What Is Specialty Coffee?

Coffee is graded on a 100-point scale. Specialty starts at 80. We only roast 85 and above. Here’s what that actually means.
What Is the Coffee Scoring System?
Every coffee can be scored using a 100-point scale developed by the Specialty Coffee Association. The process is called cupping. It’s how the industry measures quality—and how we decide what to roast.
The Categories
Tasters evaluate eight things:
- Fragrance — How the dry grounds smell before water is added
- Aroma — How the coffee smells after water is added
- Flavor — The overall taste and specific notes
- Acidity — Brightness and liveliness on your palate
- Aftertaste — What lingers after you swallow
- Sweetness — Natural sweetness in the cup
- Mouthfeel — Weight and texture in your mouth
- Overall — The taster’s holistic impression
How Scoring Works
Each category gets a score from 1 to 9: 5 (neither like nor dislike), 6 (slightly like), 7 (like), 8 (strongly like), 9 (extremely like). The scores are weighted and combined to reach a total out of 100. A coffee scoring 5 across the board lands at 79—just below specialty grade. To hit 85, you need to average above “slightly like” on every single attribute.
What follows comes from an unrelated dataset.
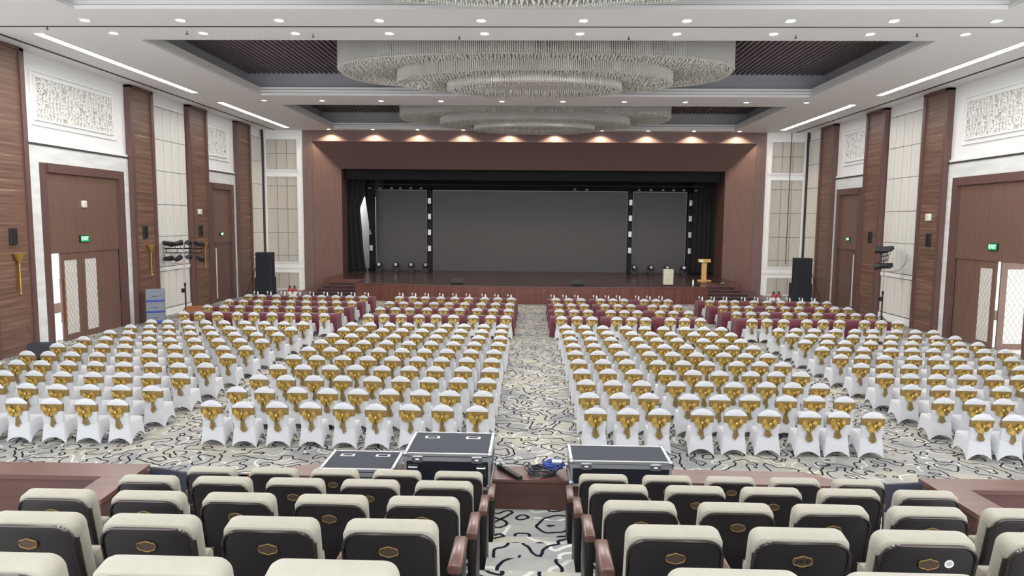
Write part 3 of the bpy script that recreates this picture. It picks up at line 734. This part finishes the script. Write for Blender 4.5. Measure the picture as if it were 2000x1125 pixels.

We cup hundreds of coffees before we find one that we want to serve. We put our score on the tin so you know how we feel about the coffee.
How Does the 100-Point Scoring Scale Work?
Here’s how the 100-point scale breaks down:
- 90+ Outstanding — Rare, competition-level coffee. Exceptional complexity and clarity.
- 85–89.99 Excellent — Distinctive character, clear quality. This is where we live.
- 80–84.99 Very Good — Specialty grade. Above average, but not exceptional.
- Below 80 Not Specialty — Commercial grade. What most of the world drinks.
Anything 80 or above qualifies as “specialty coffee.” But there’s a real difference between an 80 and an 88. We set our threshold at 85—the point where coffee starts getting genuinely interesting.
What Does Transparency Mean in Specialty Coffee?
We score using the SCA cupping form. We’re looking for coffees that are delicious, bright, and clear—with distinctive flavor profiles you can actually taste.
When we find one, we put our score on the tin. It’s right there if you want it.
Why Does Earnest Pursuit Roast Only 85+ Coffees?
At 85 and above, the flavors come through clearly. Fruit, florals, citrus, chocolate. You motice what makes each coffee different.
That’s what we’re looking for. Coffee worth paying attention to.
Key Facts & Sources
- The Specialty Coffee Association (SCA) defines specialty coffee as coffee scoring 80 points or above on its 100-point Q-Grade scale.
- Less than 10% of the world's annual coffee harvest qualifies as specialty grade.
- Q Graders — licensed professional tasters trained and certified by the Coffee Quality Institute — conduct all official SCA cupping evaluations.
- Earnest Pursuit sources and roasts only coffees scoring 85 points or above.